> _Set problem_
Could you print every line from the first one of the records below through the line containing "obj('door_closer', bm, m_chrome, l)", with both included and nothing else?

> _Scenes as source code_

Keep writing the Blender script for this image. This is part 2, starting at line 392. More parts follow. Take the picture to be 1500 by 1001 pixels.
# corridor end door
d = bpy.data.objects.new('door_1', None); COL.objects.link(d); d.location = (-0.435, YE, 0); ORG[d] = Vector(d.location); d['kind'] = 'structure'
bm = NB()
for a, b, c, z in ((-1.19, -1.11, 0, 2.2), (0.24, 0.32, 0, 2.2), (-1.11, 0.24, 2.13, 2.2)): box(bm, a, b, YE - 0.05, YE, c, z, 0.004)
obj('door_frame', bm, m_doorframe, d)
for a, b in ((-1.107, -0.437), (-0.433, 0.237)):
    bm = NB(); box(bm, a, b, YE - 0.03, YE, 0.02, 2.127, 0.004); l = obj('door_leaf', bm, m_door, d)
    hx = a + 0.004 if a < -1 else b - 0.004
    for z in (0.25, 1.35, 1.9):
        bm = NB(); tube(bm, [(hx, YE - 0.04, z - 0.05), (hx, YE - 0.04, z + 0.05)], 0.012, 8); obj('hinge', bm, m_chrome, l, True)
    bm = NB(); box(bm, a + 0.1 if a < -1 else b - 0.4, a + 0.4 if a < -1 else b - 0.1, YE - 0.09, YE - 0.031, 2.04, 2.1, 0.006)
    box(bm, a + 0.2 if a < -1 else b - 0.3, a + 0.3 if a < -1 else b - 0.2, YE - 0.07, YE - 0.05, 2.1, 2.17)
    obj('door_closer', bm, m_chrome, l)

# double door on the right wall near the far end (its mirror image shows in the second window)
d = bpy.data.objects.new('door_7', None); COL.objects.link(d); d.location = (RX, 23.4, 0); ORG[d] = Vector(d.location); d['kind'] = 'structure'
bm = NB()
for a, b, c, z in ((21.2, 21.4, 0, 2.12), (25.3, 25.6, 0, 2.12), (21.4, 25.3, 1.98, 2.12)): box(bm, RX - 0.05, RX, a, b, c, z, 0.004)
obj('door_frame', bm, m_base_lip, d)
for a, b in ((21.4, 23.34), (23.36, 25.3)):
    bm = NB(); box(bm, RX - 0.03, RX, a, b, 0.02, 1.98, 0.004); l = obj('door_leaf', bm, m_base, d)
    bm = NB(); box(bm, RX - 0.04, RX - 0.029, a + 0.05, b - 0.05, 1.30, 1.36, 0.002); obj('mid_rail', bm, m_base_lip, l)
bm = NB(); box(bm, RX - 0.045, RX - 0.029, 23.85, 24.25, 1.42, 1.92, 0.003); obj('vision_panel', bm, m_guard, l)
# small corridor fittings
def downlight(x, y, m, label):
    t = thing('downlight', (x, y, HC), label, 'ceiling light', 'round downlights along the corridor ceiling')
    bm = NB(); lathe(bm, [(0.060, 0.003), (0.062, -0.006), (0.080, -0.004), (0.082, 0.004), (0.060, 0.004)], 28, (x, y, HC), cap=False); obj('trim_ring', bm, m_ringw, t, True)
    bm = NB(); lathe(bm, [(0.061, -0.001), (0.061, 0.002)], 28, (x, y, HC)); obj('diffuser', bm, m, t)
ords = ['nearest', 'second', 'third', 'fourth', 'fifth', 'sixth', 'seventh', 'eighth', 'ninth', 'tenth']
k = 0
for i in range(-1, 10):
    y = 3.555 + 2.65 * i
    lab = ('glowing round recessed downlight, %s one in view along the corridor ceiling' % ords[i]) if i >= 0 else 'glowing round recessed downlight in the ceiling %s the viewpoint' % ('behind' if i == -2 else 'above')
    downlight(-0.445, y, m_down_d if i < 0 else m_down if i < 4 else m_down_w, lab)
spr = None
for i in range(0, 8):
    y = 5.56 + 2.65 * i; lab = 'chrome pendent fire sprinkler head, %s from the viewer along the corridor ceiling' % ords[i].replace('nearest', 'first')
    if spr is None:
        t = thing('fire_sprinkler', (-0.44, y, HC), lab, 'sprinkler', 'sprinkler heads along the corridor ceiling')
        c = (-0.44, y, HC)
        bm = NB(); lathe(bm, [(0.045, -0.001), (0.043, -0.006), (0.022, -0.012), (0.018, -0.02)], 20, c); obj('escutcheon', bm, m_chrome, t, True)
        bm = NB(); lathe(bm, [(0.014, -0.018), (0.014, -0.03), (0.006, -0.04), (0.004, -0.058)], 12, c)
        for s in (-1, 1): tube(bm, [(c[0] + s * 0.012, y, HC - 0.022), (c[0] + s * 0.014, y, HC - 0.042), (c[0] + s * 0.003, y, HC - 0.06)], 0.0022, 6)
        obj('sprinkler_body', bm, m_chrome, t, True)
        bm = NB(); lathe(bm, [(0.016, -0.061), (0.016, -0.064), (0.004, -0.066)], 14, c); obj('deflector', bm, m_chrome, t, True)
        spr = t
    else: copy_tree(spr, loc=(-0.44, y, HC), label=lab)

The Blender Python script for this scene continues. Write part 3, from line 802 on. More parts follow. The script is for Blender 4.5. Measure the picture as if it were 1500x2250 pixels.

> _Worked answer_
Keep writing the Blender script for this image. This is part 2, starting at line 392. More parts follow. Take the picture to be 1500 by 1001 pixels.
# corridor end door
d = bpy.data.objects.new('door_1', None); COL.objects.link(d); d.location = (-0.435, YE, 0); ORG[d] = Vector(d.location); d['kind'] = 'structure'
bm = NB()
for a, b, c, z in ((-1.19, -1.11, 0, 2.2), (0.24, 0.32, 0, 2.2), (-1.11, 0.24, 2.13, 2.2)): box(bm, a, b, YE - 0.05, YE, c, z, 0.004)
obj('door_frame', bm, m_doorframe, d)
for a, b in ((-1.107, -0.437), (-0.433, 0.237)):
    bm = NB(); box(bm, a, b, YE - 0.03, YE, 0.02, 2.127, 0.004); l = obj('door_leaf', bm, m_door, d)
    hx = a + 0.004 if a < -1 else b - 0.004
    for z in (0.25, 1.35, 1.9):
        bm = NB(); tube(bm, [(hx, YE - 0.04, z - 0.05), (hx, YE - 0.04, z + 0.05)], 0.012, 8); obj('hinge', bm, m_chrome, l, True)
    bm = NB(); box(bm, a + 0.1 if a < -1 else b - 0.4, a + 0.4 if a < -1 else b - 0.1, YE - 0.09, YE - 0.031, 2.04, 2.1, 0.006)
    box(bm, a + 0.2 if a < -1 else b - 0.3, a + 0.3 if a < -1 else b - 0.2, YE - 0.07, YE - 0.05, 2.1, 2.17)
    obj('door_closer', bm, m_chrome, l)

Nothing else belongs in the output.